Cotidianidades... 72
30/septiembre/2014
Cotidianidades…
Cada ciudad, pueblo y
colonia suelen tener algún ser que, de tanto ir y venir por las mismas calles
todos los días, se vuelve parte del paisaje y llegan a tener un lugar
importante en el folclore local.
Por
supuesto que ese lugar no es exclusivo para las personas, hay animales como los
perros que “Cortesianamente” se ganan su libertad sin atar a otros, y que
suelen vivir entre sobras de alimentos, el cariño de los más pequeños y las
miradas de desprecio de los adultos.
Quienes
también suelen hacerse de un espacio en la historia popular son los vendedores.
A veces por sus gritos emblemáticos, en ocasiones por su buen trato, se van
ganando el recuerdo y dejan impresas sus huellas en el alma de las avenidas que
recorren una y otra vez.
Recuerdo
una tarde en la casa de la tía Ame en que reinaba un ambiente de luto. Alguien
llegó con la noticia de que “El Juchi”, vendedor de nieves sempiterno, había
fallecido.
Entre
varios de los presentes se armó la historia de vida de este señor, a quienes
algunos conocían desde décadas atrás, e incluso tuvieron trato con don Lupito, padre
del Juchi, y quien comenzó el negocio de la nieve a mediados del siglo pasado.
Estábamos
entre las remembranzas cuando alguien vio pasar al Juchi frente a la puerta, y
no se trataba de un fantasma, sino del auténtico y verdadero nevero que con su
presencia apagaba los chismes mortuorios.
Tanto
gusto causó verlo, que tías, primos y sobrinos salieron en tropel a comprarle
una nieve y él, contento por la alegría que causaba el que estuviera vivo, se
negó a cobrar, bajo el argumento de que de ese modo cooperaba para el festejo
de haber escapado a la muerte, así ésta hubiera sido ficticia.
Claro
que quienes más presentes suelen estar en las calles son los mendigos, los
abandonados por la suerte y los que, por distintas razones, se olvidaron de sí
mismos.
Uno
de ellos era Nacho, un joven indigente que andaba siempre cargando palos.
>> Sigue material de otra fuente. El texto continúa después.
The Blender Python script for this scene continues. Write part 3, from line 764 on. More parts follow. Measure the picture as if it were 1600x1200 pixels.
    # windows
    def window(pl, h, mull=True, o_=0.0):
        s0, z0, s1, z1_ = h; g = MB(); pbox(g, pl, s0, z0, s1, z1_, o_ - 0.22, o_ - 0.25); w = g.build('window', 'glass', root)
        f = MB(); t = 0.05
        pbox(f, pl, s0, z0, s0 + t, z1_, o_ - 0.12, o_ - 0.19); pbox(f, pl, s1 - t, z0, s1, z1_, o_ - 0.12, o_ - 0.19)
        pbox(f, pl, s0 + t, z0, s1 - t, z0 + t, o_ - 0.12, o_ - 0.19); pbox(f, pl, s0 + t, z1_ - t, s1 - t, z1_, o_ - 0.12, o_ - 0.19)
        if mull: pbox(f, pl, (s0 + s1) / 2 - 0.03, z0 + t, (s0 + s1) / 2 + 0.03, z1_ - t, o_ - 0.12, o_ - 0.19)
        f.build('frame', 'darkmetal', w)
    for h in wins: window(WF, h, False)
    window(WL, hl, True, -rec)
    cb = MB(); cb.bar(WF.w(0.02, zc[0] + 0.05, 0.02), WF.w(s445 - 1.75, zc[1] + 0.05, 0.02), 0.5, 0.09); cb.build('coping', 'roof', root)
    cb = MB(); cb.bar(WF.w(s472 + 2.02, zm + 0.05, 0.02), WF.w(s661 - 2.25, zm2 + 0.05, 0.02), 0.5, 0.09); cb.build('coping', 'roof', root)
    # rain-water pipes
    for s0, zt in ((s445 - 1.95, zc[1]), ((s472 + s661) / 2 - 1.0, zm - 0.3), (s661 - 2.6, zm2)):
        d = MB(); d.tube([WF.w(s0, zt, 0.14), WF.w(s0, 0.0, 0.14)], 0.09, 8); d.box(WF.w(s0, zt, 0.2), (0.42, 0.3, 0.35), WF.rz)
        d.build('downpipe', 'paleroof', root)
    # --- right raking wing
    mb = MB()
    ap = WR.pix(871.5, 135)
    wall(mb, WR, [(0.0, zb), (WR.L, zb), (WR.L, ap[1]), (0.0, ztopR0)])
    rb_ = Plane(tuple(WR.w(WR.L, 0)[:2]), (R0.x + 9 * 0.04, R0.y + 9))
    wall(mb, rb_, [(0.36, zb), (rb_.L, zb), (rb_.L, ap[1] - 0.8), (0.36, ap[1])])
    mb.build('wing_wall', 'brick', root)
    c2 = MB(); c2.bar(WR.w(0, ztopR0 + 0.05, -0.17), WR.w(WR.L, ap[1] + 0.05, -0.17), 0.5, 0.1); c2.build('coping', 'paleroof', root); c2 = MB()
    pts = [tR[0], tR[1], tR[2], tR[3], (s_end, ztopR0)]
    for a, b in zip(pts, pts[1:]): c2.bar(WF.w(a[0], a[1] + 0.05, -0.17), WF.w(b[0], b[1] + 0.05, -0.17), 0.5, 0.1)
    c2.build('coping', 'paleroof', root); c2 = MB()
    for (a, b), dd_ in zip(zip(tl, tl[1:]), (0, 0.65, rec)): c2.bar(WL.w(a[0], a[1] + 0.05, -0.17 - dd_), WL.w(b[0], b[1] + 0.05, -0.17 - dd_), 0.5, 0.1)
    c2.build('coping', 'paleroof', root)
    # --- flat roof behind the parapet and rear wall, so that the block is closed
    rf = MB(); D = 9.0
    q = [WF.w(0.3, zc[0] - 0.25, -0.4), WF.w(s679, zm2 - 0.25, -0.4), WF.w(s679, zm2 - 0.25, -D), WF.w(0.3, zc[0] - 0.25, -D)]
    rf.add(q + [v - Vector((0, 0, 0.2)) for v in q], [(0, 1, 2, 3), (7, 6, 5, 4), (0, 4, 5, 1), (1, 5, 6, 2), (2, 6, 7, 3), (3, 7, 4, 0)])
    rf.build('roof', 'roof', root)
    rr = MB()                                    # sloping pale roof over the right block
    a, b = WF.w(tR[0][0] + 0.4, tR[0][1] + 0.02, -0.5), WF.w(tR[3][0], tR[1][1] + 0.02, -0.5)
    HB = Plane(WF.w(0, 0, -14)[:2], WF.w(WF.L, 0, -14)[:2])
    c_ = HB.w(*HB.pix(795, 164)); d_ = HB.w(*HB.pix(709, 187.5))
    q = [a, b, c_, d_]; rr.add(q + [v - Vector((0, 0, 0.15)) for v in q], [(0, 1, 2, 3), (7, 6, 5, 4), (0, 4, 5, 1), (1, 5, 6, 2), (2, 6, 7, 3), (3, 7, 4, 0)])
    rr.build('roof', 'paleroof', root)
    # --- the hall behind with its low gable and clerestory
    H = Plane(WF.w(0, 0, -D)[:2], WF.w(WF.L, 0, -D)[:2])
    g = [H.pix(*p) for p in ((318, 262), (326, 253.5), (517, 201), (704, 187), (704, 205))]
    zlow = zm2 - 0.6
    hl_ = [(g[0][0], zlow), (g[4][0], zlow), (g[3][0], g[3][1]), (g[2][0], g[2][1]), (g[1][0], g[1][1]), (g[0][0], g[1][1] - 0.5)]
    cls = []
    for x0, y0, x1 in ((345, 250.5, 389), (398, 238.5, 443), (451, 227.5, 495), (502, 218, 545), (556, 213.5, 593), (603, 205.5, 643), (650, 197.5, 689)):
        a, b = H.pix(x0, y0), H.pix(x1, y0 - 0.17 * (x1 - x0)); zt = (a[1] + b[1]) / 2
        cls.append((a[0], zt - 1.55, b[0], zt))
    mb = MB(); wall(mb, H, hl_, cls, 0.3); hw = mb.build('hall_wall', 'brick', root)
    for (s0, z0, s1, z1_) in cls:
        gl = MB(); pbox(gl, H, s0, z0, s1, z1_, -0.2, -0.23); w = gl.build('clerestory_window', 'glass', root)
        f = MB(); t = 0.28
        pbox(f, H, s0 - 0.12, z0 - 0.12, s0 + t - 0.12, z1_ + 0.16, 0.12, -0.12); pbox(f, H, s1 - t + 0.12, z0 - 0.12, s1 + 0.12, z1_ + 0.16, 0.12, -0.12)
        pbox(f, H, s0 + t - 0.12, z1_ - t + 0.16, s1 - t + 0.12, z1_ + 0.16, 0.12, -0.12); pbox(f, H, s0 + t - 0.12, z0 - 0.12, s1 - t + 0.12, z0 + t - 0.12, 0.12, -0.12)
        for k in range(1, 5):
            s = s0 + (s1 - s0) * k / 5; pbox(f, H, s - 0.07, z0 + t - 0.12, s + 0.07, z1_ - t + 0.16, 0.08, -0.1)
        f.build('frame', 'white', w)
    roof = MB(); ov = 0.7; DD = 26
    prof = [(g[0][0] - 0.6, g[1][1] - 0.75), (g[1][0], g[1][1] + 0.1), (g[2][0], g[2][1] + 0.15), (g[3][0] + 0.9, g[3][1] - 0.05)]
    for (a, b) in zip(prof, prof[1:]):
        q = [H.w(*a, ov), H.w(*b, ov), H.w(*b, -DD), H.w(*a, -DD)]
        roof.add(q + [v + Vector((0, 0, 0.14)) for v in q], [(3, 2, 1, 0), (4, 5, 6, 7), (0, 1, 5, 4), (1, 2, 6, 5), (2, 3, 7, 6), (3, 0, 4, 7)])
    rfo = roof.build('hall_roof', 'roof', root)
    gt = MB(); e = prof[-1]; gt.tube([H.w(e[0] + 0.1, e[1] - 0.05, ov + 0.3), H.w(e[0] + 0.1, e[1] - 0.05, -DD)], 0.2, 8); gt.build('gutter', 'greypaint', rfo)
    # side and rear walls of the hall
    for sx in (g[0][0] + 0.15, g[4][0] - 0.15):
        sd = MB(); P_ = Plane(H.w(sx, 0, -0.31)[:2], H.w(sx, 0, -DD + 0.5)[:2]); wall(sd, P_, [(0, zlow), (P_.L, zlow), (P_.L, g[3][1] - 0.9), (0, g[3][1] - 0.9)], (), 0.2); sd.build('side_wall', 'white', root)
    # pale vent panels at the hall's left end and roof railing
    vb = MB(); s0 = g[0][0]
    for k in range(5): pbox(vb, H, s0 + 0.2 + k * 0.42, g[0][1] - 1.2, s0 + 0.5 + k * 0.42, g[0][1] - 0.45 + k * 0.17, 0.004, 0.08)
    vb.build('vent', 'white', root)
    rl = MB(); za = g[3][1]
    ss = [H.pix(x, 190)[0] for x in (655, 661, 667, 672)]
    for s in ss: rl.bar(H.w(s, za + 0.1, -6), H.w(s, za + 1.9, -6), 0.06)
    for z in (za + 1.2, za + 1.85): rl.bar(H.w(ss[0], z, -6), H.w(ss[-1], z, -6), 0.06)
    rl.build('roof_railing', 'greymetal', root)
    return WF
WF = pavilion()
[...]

Algunos le decían “El Chedraui”, pues para hacerse de alimentos entraba a los
negocios y pedía de comer, argumentando que luego podían ir a cobrar a esa
tienda, en tanto él era el dueño.
De andar pausado, de pronto se ponía de
rodillas y así avanzaba algunos metros. A veces tenía momentos de eso que llamamos
lucidez, y fue en una de esas ocasiones cuando le contó a una amiga por qué se
arrodillaba: Era su forma de agradecer el haber sobrevivido a una caída de un
segundo piso, que le rompió la cabeza, lo dejó al borde de la muerte y afectó irremediablemente
su forma de percibir al mundo.
A
veces Nacho se topaba con el Compashito, un barrendero que con escoba al hombro
y estilo cantinflesco, siempre caminaba sobre la cuerda floja del alcoholismo,
y que de entre su borrachera solía sacar su bien lustrada cortesía para saludar
a todos llamándonos “Compashitos”.
Tambaleándose
sobre su existencia llegaba a una casa tan abandonada como él, a un lado de un
bosquecito a donde muchos vamos a correr, y se encargaba de la limpieza de los
baños con una diligencia mal pagada.
El
miércoles pasado, cuando pasé por ahí, me encontré con un borrachín distinto,
llorando por la soledad en que lo dejó el Compashito, su amigo, quien de buenas
a primeras tuvo la ocurrencia de morirse sin avisar.
Tal
vez el Compashito tenía mucho tiempo de andar muerto en vida, sin embargo no
dejé de sentir cierto pesar por él, aunque también me dio gusto saber que tuvo
un velorio humilde, pagado por muchas personas con quienes estableció algún lazo
afectivo y que juntaron esfuerzos para despedirlo.
Van
estas líneas a todos esos seres que iluminan nuestras vidas y a veces hasta le
quitan lo rutinariamente cotidiano, aprovecho para desearle larga vida al Juchi
y a Nacho (de él no hemos sabido hace meses), y también para mandarle un saludo
al Compashito, quien no dudo ande barriendo los intrincados caminos de la
muerte y llamando “compashitos” a quienes por allá se topa.